Barbara Lynn

Just because…



Mark Fisher

I may be taking a break from research as last week my supervisor, Mark, took his own life. This news has hit me very hard and need to time to grieve. It may seem to odd to note this passing on a blog that only I look at but I need to recenter my self and my thoughts and this blog helps to to do so.

This week I have found it very difficult to work, think and even speak. On Tuesday I decided I wanted to re-read all of Marks work as a way to ‘speak’ with him again. It was and continues to be a painful experience but also highly valuable. I can start to see more clearly the connections he made between my work and systems of labour. Also, one particularly striking connection was from Ghosts of My Life. During the discussion about Tricky in relation to Jungle he discusses the two-fold dispossession of Tricky’s voice . One via Tricky’s insistence of speaking from a female position (the voice of his mother, grandmother and so on). Plus the use of female vocalists as a way to ‘speak’ Tricky’s words/lyrics. What is made clear here is how Tricky is never in full possession of his own voice. This notion of dispossession can be extended to the material of my own project. However, where Tricky possesses some level of possession  with regards to his own voice and his choice to reorganise or use another. This is not the case for my material. Rather what is evidenced is a forced dispossession; a dispossession that aims to reconfigure subjects into objects, that offers no hope for possession. it is this notion of dispossession and possession that I had not thought of before. It is something that I want to continue and seems significant to my own project. I am heartbroken that this connection has been revealed under such tragic circumstances. but my hope is to continue writing as my supervisor had championed me to for so long.

Journal 4

Over the xmas break I have taken some time away from writing. At the end of November I sent my supervisor a 15000 word paper outline the problems of the term ‘girl group’. Having taken a small break (from writing, not thinking!) I feel I have more questions and points to raise about this term.

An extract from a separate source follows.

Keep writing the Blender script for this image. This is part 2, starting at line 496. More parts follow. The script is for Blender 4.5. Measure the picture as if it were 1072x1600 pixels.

One of the central aspects of these groups or figures associated with this term (performers) is decentralisation. This decentralisation occurs in two key areas. First, the decentralisation of personnel due to the organisation and insistence of  the ‘group’ image. The insistence of the group makes it unclear who might be recognised as ‘lead’. Or in the cases where there are more distinct lead vocalist (see the Ronnettes) the insistence of the ‘group’ rather then a lead and backing (Diana Ross and The Supremes) allows for this decentralisation to take place. The transformation from decentralised to centralised in the Supremes-Diana Ross and the Supremes alteration is merely in name whereby the sonic organisation of material , i.e vocal, remains largely the same.  Furthermore, the insistence of the ‘group’ enables the reorganisation of personnel (see Cyrus) whereby figures and voices can be replaced and reorganised with little fanfare. These reorganisations have evidently gone largely unnoticed by the listening or even viewing public (see Ronnie Spector’ replacement during live tour).

Second, this decentralisation is mirrored by the song writing teams that often produced the songs that would eventually be recorded. The group stand-in for the song-writers but the groups remain only symbolic figures for the songs. At times (see Greenwich, Thompson et al) it is the group that is the ultimate symbol (one voice being used and arranged as a group). This suggests it is the concept of the group rather then a group itself. Why is the ‘group’ at this time so important? Also, when considering the changes in radio airplay and distribution due to the demands of the new ‘top forty chart’ there is evidence of decentralised labour patterns whereby the idea of the group become the ultimate stand in.

Also, what proportion of vocalists or groups of vocalists had experience as backing singers for others prior to or following specific ‘girl group’ releases (The Cookies, The Blossoms, The Adantes?)